Wednesday, September 08, 2004

To sport or not to sport

aye, there's the rub

Erica and I have been going back and forth about the Olympics and what counts as a sport. Her suggestion is for a more objective scoring method for figure skating. My argument is that it doesn't matter: I like figure skating as it is, but it's not a sport.


> [...] Is windsurfing a

> sport just because you can measure who crosses the finish line first?
> I will acknowledge that there is a degree of finesse involved because
> you need to read the wind, but are they the same kind of athlete? I
> couldn't do what any beginning gymnast or figure skater does, and I am
> in awe of the top athletes, Paul Hamm, et al.
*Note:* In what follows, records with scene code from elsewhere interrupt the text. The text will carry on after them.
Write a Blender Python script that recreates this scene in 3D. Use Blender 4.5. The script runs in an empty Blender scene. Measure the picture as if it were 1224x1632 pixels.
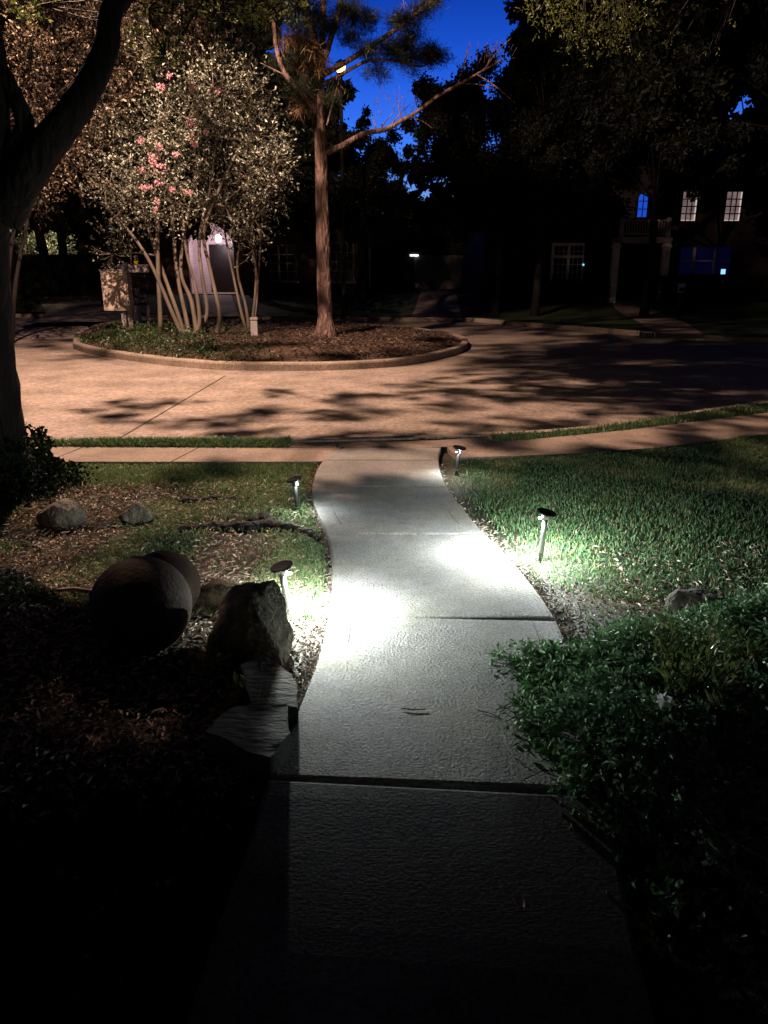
import bpy, bmesh, math, random
import numpy as np
from mathutils import Vector, noise
random.seed(7); rng = np.random.default_rng(11)
PI = math.pi; R = math.radians
S = bpy.context.scene; COL = S.collection

# ------------------------------------------------------------------ camera
HC = 1.7; PITCH = R(17.8); FPX = 1200.0
cd = bpy.data.cameras.new('camera'); cam = bpy.data.objects.new('camera', cd); COL.objects.link(cam)
cam.location = (0, 0, HC); cam.rotation_euler = (PI/2-PITCH, 0, 0)
cd.sensor_fit = 'VERTICAL'; cd.sensor_height = 36; cd.lens = FPX/1632*36
cd.clip_start = .05; cd.clip_end = 600
S.camera = cam
# ------------------------------------------------------------------ world
W = bpy.data.worlds.new('World'); S.world = W; W.use_nodes = True
nt = W.node_tree; nt.nodes.clear()
sky = nt.nodes.new('ShaderNodeTexSky'); sky.sky_type = 'NISHITA'; sky.sun_disc = False
sky.sun_elevation = R(-3.2); sky.sun_rotation = R(0); sky.ozone_density = 3.0; sky.dust_density = .3
hsv = nt.nodes.new('ShaderNodeHueSaturation'); hsv.inputs['Saturation'].default_value = 1.25
hsv.inputs['Hue'].default_value = .5
mulc = nt.nodes.new('ShaderNodeMix'); mulc.data_type = 'RGBA'; mulc.blend_type = 'MULTIPLY'
mulc.inputs[0].default_value = 1; mulc.inputs[7].default_value = (.9, 1.6, 2.8, 1)
bg = nt.nodes.new('ShaderNodeBackground'); bg.inputs[1].default_value = 1.0
wo = nt.nodes.new('ShaderNodeOutputWorld')
nt.links.new(sky.outputs[0], hsv.inputs['Color']); nt.links.new(hsv.outputs[0], mulc.inputs[6])
gt = nt.nodes.new('ShaderNodeTexCoord'); sx = nt.nodes.new('ShaderNodeSeparateXYZ'); nt.links.new(gt.outputs['Generated'], sx.inputs[0])
rz = nt.nodes.new('ShaderNodeMapRange'); rz.interpolation_type = 'SMOOTHSTEP'
for i, v in ((1, .08), (2, .50), (3, 1.5), (4, .08)): rz.inputs[i].default_value = v
ry = nt.nodes.new('ShaderNodeMapRange')
for i, v in ((1, -.3), (2, .7), (3, .15), (4, 1.0)): ry.inputs[i].default_value = v
nt.links.new(sx.outputs[2], rz.inputs[0]); nt.links.new(sx.outputs[1], ry.inputs[0])
mm = nt.nodes.new('ShaderNodeMath'); mm.operation = 'MULTIPLY'; nt.links.new(rz.outputs[0], mm.inputs[0]); nt.links.new(ry.outputs[0], mm.inputs[1])
nt.links.new(mm.outputs[0], bg.inputs[1]); nt.links.new(mulc.outputs[2], bg.inputs[0]); nt.links.new(bg.outputs[0], wo.inputs[0])
S.view_settings.view_transform = 'Standard'; S.view_settings.look = 'None'
S.view_settings.exposure = 0; S.view_settings.gamma = 1
S.cycles.max_bounces = 5; S.cycles.diffuse_bounces = 2; S.cycles.glossy_bounces = 2
S.cycles.transparent_max_bounces = 6; S.cycles.transmission_bounces = 2
S.cycles.sample_clamp_indirect = 3
# ------------------------------------------------------------------ street lamp outside the frame that lights road and trees
def lamp(name, kind, loc, energy, color, size=.05, **kw):
    d = bpy.data.lights.new(name, kind); d.energy = energy; d.color = color; d.shadow_soft_size = size
    for k, v in kw.items(): setattr(d, k, v)
    o = bpy.data.objects.new(name, d); COL.objects.link(o); o.location = loc; return o
LS = Vector((-4.4, 12.2, 8.6))
lamp('street_lamp_light', 'POINT', LS, 9800, (1, .65, .47), .045)

# ------------------------------------------------------------------ picture <-> ground
def ray(px, py):
    x = (px-612)/FPX; y = -(py-816)/FPX
    return Vector((x, math.cos(PITCH)+y*math.sin(PITCH), -math.sin(PITCH)+y*math.cos(PITCH)))
def G(px, py, z=0.0):
    d = ray(px, py); t = (z-HC)/d.z; return Vector((d.x*t, d.y*t, z))
def V(px, py, Y):
    d = ray(px, py); t = Y/d.y; return Vector((d.x*t, Y, HC+d.z*t))
def ppm(Y):            # pixels of the photo per metre at depth Y (approx)
    return FPX/(Y*.97)
def interp(x, pts):
    xs = [p[0] for p in pts]; ys = [p[1] for p in pts]
    return np.interp(x, xs, ys)

# ------------------------------------------------------------------ helpers
def mesh_np(name, verts, faces_idx, face_sizes, mat, smooth=False):
    verts = np.asarray(verts, dtype=np.float32); idx = np.asarray(faces_idx, dtype=np.int32)
    sizes = np.asarray(face_sizes, dtype=np.int32)
    m = bpy.data.meshes.new(name)
    m.vertices.add(len(verts)); m.vertices.foreach_set('co', verts.ravel())
    m.loops.add(len(idx)); m.loops.foreach_set('vertex_index', idx)
    m.polygons.add(len(sizes))
    st = np.concatenate([[0], np.cumsum(sizes)[:-1]]).astype(np.int32)
    m.polygons.foreach_set('loop_start', st)
    m.polygons.foreach_set('loop_total', sizes)
    m.polygons.foreach_set('use_smooth', np.full(len(sizes), smooth, dtype=bool))
    m.update(calc_edges=True); m.validate()
    m.materials.append(mat); return m
def link(name, mesh, parent=None, loc=None):
    o = bpy.data.objects.new(name, mesh); COL.objects.link(o)
    if parent: o.parent = parent
    if loc is not None: o.location = loc
    return o
def tag(o, label=None, cat=None, group=None, kind=None):
    if label: o['label'] = label
    if cat: o['category'] = cat
    if group: o['group'] = group
    if kind: o['kind'] = kind
    return o
def empty(name, loc, rz=0, **kw):
    o = bpy.data.objects.new(name, None); COL.objects.link(o); o.location = loc; o.rotation_euler = (0, 0, rz)
    o.empty_display_size = .2
    return tag(o, **kw)

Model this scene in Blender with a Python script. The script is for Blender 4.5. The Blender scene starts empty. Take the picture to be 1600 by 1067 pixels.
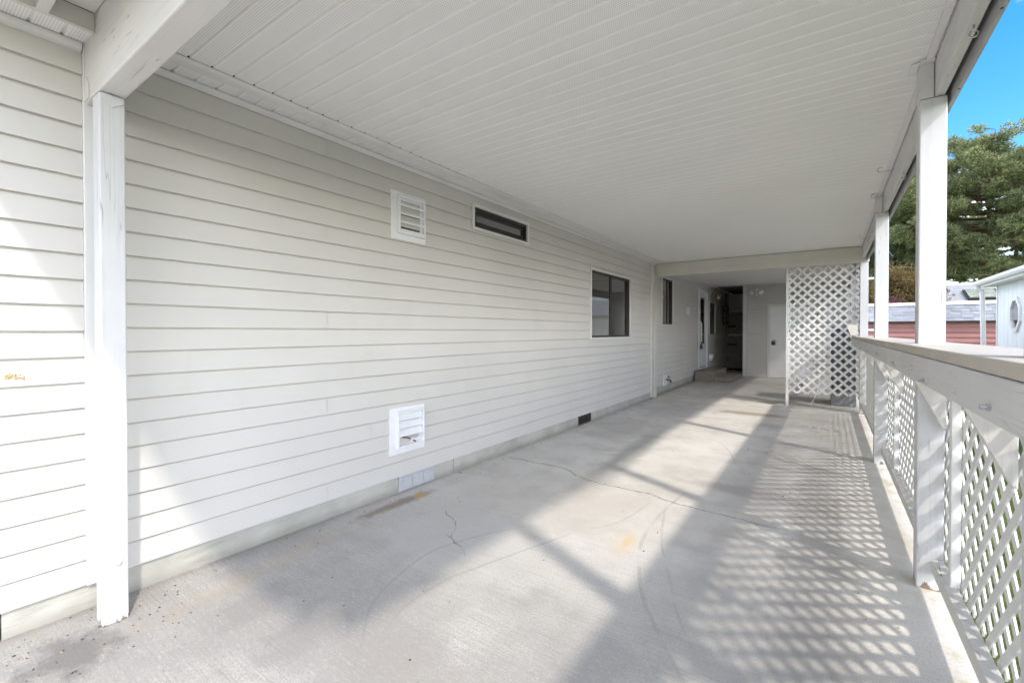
import bpy, bmesh, math, random
import numpy as np
from mathutils import Vector, Matrix

random.seed(7)
rng = np.random.default_rng(7)
R = math.radians
S = bpy.context.scene
COL = S.collection

# ------------------------------------------------------------------ camera
CAMZ = 1.25
FPX = 706.0
YAW = math.atan(495 / FPX)
PITCH = R(0.5)
cd = bpy.data.cameras.new('camera')
cd.sensor_width = 36
cd.lens = FPX / 1600 * 36
cd.shift_y = -(14.5 - FPX * math.tan(PITCH)) / 1600
cd.clip_start = 0.02
cd.clip_end = 2000
cam = bpy.data.objects.new('camera', cd)
cam.location = (0, 0, CAMZ)
cam.rotation_euler = (math.pi / 2 - PITCH, 0, YAW)
COL.objects.link(cam)
S.camera = cam

# ------------------------------------------------------------------ light
KX, KY = 0.90, 0.43                       # run of the sunlight per metre of fall: towards -x and +y
SUN_EL = math.atan2(1, math.hypot(KX, KY))
SUN_AZ = math.atan2(KX, -KY)              # clockwise from +y
SUN_STRENGTH, SKY_STRENGTH, EXPOSURE = 0.50, 0.15, 2.72
SKY_SAT, SKY_HUE = 1.45, 0.5
CLOUD_COL = (11.9, 11.3, 10.6, 1)
CLOUD_LOW, CLOUD_HIGH, CLOUD_OFFSET = 0.07, -0.02, (5.0, 6.9, 7.3)

w = bpy.data.worlds.new('World')
S.world = w
w.use_nodes = True
nt = w.node_tree
nt.nodes.clear()
wo = nt.nodes.new('ShaderNodeOutputWorld')
bg = nt.nodes.new('ShaderNodeBackground')
sk = nt.nodes.new('ShaderNodeTexSky')
sk.sky_type = 'NISHITA'
sk.sun_disc = False
sk.sun_elevation = SUN_EL
sk.sun_rotation = SUN_AZ
sk.air_density = 1.0
sk.dust_density = 0.6
sk.ozone_density = 1.6
bg.inputs[1].default_value = SKY_STRENGTH
# light broken cloud over the whole sky, thicker towards the horizon
tc = nt.nodes.new('ShaderNodeTexCoord')
nz = nt.nodes.new('ShaderNodeTexNoise')
nz.inputs['Scale'].default_value = 2.6
nz.inputs['Detail'].default_value = 7
nz.inputs['Roughness'].default_value = 0.58
nz.inputs['Distortion'].default_value = 0.4
mp = nt.nodes.new('ShaderNodeMapping')
mp.inputs['Location'].default_value = CLOUD_OFFSET
mp.inputs['Scale'].default_value = (1, 1, 2.6)
nt.links.new(tc.outputs['Generated'], mp.inputs[0])
nt.links.new(mp.outputs[0], nz.inputs['Vector'])
sx = nt.nodes.new('ShaderNodeSeparateXYZ')
nt.links.new(tc.outputs['Generated'], sx.inputs[0])
lift = nt.nodes.new('ShaderNodeMapRange')
for i_, v_ in enumerate((0.0, 0.7, CLOUD_LOW, CLOUD_HIGH)):
    lift.inputs[1 + i_].default_value = v_
nt.links.new(sx.outputs[2], lift.inputs[0])
sm = nt.nodes.new('ShaderNodeMath'); sm.operation = 'ADD'
nt.links.new(nz.outputs[0], sm.inputs[0]); nt.links.new(lift.outputs[0], sm.inputs[1])
cv = nt.nodes.new('ShaderNodeMapRange'); cv.interpolation_type = 'SMOOTHSTEP'
for i_, v_ in enumerate((0.47, 0.72, 0.0, 0.94)):
    cv.inputs[1 + i_].default_value = v_
nt.links.new(sm.outputs[0], cv.inputs[0])
hs = nt.nodes.new('ShaderNodeHueSaturation')
hs.inputs['Saturation'].default_value = SKY_SAT
hs.inputs['Hue'].default_value = SKY_HUE
hs.inputs['Value'].default_value = 0.38
nt.links.new(sk.outputs[0], hs.inputs['Color'])
cm = nt.nodes.new('ShaderNodeMix'); cm.data_type = 'RGBA'
nt.links.new(cv.outputs[0], cm.inputs[0])
nt.links.new(hs.outputs[0], cm.inputs[6])
cm.inputs[7].default_value = CLOUD_COL
nt.links.new(cm.outputs[2], bg.inputs[0])
nt.links.new(bg.outputs[0], wo.inputs[0])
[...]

Exactly. Because you can measure who crosses the line first. I'm not sure if I like racing as a sport, either. To me, that straddles the line but is easily closer to sport than figure skating.

I'm thinking by writing here, so forgive me if this isn't fully clear. My definition of sport: Sport is a direct physical competition between people that gives the competitors an opportunity to demonstrate good sportsmanship. And by good sportsmanship, I mean primarily fair play.

  • Direct physical: take soccer as an example. As a team sport, there is an important mental aspect needed to win a soccer match, but if you can't stay active on the field for an hour, you aren't going to make it to the Olympics. While there is the intermediary of the ball, the physical actions you take directly and clearly affect the actions your opponents then choose (this has to happen if you want to play
    competitively, anyway).
  • Between people: the measurable part of the struggle is between you (or you as part of a team) and another person or other people.
  • Sportsmanship and fair play: Try hard to win, and always follow the rules; compete on equal terms. So there needs to be clear rules for you to follow, and clear, objective terms for the winning conditions. The measurement of whether the winner won a match should only be important because it is compared, on the same terms, to the measurement for other competitors in that match.